Every Tuesday morning, people from all sectors of the community gather at the theatre for the two-hour CTC event.

There is no attendance fee, but a minimum donation of $4 is requested at the event. The funds collected beyond the costs go to Hill House Hospice.

“Leasing out space at $15 per hour when the true cost is $68 per hour makes no business sense,” Perrelli said. “It is not sustainable, and not fair to taxpayers, especially when we have many community centres that can be utilized for the same purpose at a fraction of the cost.”

Community groups should be able to rent parts of the theatre as a community space, West argued, pointing out that the theatre, a tax-supported service, is not intended to make a profit.

“Charging one higher rate to every single community group no matter who they are to me defeats the entire purpose of the investment that we made in the entire community 10 plus years ago.”

Cilevitz agrees and worries the not-for-profit group will no longer be able to utilize the theatre given the regular rate.
Meanwhile, the councillor is “deeply concerned” about the potential financial implication of this move.

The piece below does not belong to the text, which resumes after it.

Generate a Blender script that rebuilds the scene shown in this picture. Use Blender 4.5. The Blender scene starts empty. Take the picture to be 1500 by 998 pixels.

“An action such as this which will most likely preclude community groups or individuals from renting this facility would actually lower the amount of money that we as a city take in to help with the running cost of the theatre,” Cilevitz said.

“I believe a prudent question to ask here is ‘To what end?’”

Currently abroad, Andre cast her doubt over the timing of the motion which took place while she was away.

As a longtime resident in Richmond Hill, Andre has been a community leader in Richmond Hill who has organized and is actively involved in many community-building events. She also runs the community website

“I am mad, but my resolve to build a better community is strengthened.”